**DATA LINES**

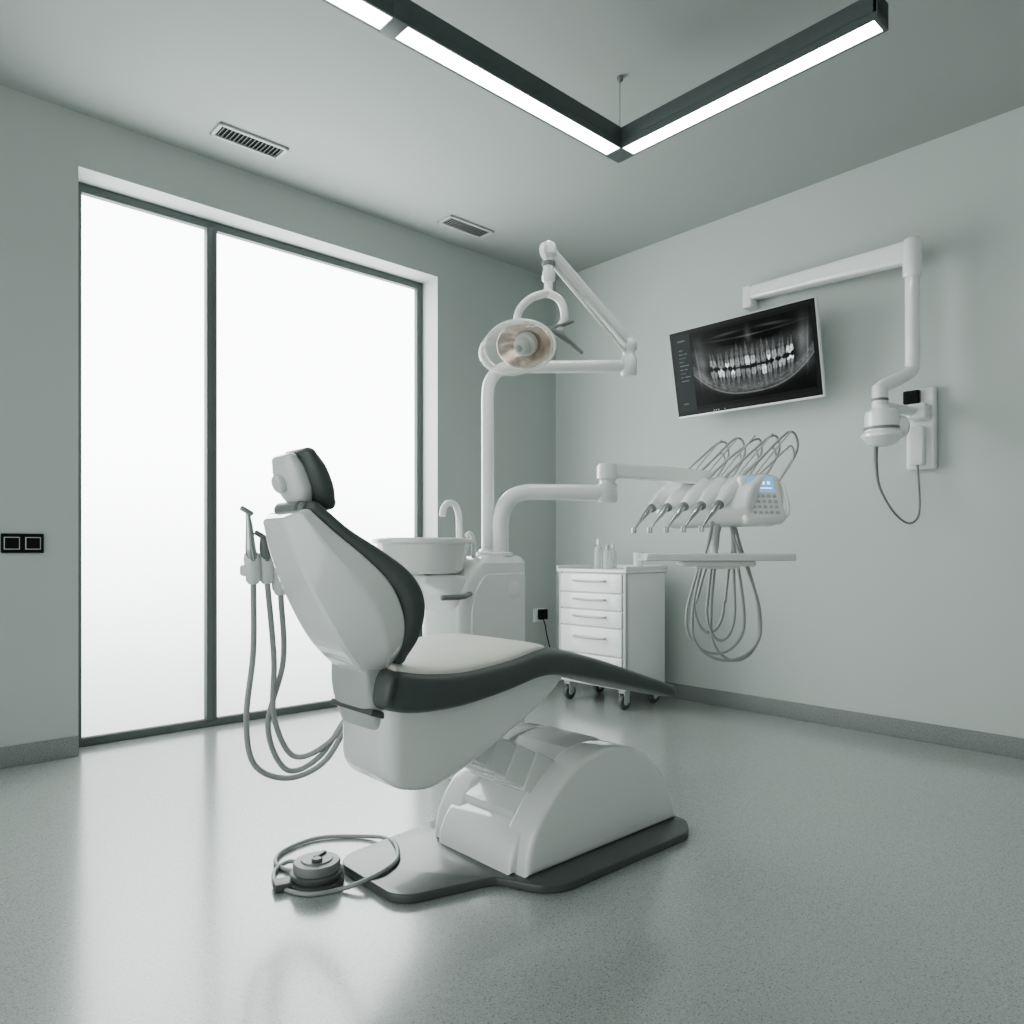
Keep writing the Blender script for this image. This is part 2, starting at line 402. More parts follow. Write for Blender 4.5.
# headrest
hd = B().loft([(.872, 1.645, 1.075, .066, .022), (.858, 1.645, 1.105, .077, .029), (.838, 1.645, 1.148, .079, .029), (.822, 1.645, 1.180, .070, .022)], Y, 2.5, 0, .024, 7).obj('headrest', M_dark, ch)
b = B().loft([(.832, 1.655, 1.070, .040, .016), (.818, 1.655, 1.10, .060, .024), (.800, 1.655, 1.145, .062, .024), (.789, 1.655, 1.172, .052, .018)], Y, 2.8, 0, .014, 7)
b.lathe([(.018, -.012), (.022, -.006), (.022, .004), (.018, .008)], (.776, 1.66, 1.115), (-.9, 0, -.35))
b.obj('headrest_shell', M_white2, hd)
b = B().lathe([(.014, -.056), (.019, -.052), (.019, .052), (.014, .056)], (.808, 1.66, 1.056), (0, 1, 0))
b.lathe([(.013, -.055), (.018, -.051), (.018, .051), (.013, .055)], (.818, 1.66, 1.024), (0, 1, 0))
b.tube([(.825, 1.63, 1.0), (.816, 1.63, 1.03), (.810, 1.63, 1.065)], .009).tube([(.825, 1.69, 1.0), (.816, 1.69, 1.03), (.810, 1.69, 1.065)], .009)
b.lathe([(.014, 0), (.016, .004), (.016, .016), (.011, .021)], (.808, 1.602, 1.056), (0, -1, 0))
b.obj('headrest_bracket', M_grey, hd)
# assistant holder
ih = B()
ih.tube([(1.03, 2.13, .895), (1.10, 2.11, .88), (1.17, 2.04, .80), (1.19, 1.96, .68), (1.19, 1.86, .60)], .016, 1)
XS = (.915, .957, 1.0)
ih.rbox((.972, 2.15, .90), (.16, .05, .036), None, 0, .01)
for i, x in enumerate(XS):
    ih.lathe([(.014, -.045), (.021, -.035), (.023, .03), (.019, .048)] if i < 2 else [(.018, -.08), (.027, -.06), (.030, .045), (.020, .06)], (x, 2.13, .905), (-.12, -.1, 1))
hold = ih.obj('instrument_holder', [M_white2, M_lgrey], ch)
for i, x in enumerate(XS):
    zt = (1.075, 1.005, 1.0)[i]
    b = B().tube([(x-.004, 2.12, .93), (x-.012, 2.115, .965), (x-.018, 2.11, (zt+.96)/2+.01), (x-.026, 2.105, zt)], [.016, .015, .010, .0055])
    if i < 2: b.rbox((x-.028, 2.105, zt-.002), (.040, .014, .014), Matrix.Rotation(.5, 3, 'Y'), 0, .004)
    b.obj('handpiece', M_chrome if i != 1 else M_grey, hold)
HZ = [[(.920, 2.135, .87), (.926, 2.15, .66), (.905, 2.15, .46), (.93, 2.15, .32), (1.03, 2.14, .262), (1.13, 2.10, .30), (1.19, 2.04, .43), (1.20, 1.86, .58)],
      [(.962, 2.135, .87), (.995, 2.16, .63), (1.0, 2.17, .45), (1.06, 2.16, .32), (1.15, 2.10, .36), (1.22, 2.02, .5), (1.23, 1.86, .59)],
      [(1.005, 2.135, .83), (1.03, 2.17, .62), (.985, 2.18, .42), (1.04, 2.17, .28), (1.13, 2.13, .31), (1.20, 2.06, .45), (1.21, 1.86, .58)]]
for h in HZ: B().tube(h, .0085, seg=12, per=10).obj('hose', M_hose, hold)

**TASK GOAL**
Write out every line above exactly as it is, leaving out the pictures.

**COMPLETED EXERCISE**
Keep writing the Blender script for this image. This is part 2, starting at line 402. More parts follow. Write for Blender 4.5.
# headrest
hd = B().loft([(.872, 1.645, 1.075, .066, .022), (.858, 1.645, 1.105, .077, .029), (.838, 1.645, 1.148, .079, .029), (.822, 1.645, 1.180, .070, .022)], Y, 2.5, 0, .024, 7).obj('headrest', M_dark, ch)
b = B().loft([(.832, 1.655, 1.070, .040, .016), (.818, 1.655, 1.10, .060, .024), (.800, 1.655, 1.145, .062, .024), (.789, 1.655, 1.172, .052, .018)], Y, 2.8, 0, .014, 7)
b.lathe([(.018, -.012), (.022, -.006), (.022, .004), (.018, .008)], (.776, 1.66, 1.115), (-.9, 0, -.35))
b.obj('headrest_shell', M_white2, hd)
b = B().lathe([(.014, -.056), (.019, -.052), (.019, .052), (.014, .056)], (.808, 1.66, 1.056), (0, 1, 0))
b.lathe([(.013, -.055), (.018, -.051), (.018, .051), (.013, .055)], (.818, 1.66, 1.024), (0, 1, 0))
b.tube([(.825, 1.63, 1.0), (.816, 1.63, 1.03), (.810, 1.63, 1.065)], .009).tube([(.825, 1.69, 1.0), (.816, 1.69, 1.03), (.810, 1.69, 1.065)], .009)
b.lathe([(.014, 0), (.016, .004), (.016, .016), (.011, .021)], (.808, 1.602, 1.056), (0, -1, 0))
b.obj('headrest_bracket', M_grey, hd)
# assistant holder
ih = B()
ih.tube([(1.03, 2.13, .895), (1.10, 2.11, .88), (1.17, 2.04, .80), (1.19, 1.96, .68), (1.19, 1.86, .60)], .016, 1)
XS = (.915, .957, 1.0)
ih.rbox((.972, 2.15, .90), (.16, .05, .036), None, 0, .01)
for i, x in enumerate(XS):
    ih.lathe([(.014, -.045), (.021, -.035), (.023, .03), (.019, .048)] if i < 2 else [(.018, -.08), (.027, -.06), (.030, .045), (.020, .06)], (x, 2.13, .905), (-.12, -.1, 1))
hold = ih.obj('instrument_holder', [M_white2, M_lgrey], ch)
for i, x in enumerate(XS):
    zt = (1.075, 1.005, 1.0)[i]
    b = B().tube([(x-.004, 2.12, .93), (x-.012, 2.115, .965), (x-.018, 2.11, (zt+.96)/2+.01), (x-.026, 2.105, zt)], [.016, .015, .010, .0055])
    if i < 2: b.rbox((x-.028, 2.105, zt-.002), (.040, .014, .014), Matrix.Rotation(.5, 3, 'Y'), 0, .004)
    b.obj('handpiece', M_chrome if i != 1 else M_grey, hold)
HZ = [[(.920, 2.135, .87), (.926, 2.15, .66), (.905, 2.15, .46), (.93, 2.15, .32), (1.03, 2.14, .262), (1.13, 2.10, .30), (1.19, 2.04, .43), (1.20, 1.86, .58)],
      [(.962, 2.135, .87), (.995, 2.16, .63), (1.0, 2.17, .45), (1.06, 2.16, .32), (1.15, 2.10, .36), (1.22, 2.02, .5), (1.23, 1.86, .59)],
      [(1.005, 2.135, .83), (1.03, 2.17, .62), (.985, 2.18, .42), (1.04, 2.17, .28), (1.13, 2.13, .31), (1.20, 2.06, .45), (1.21, 1.86, .58)]]
for h in HZ: B().tube(h, .0085, seg=12, per=10).obj('hose', M_hose, hold)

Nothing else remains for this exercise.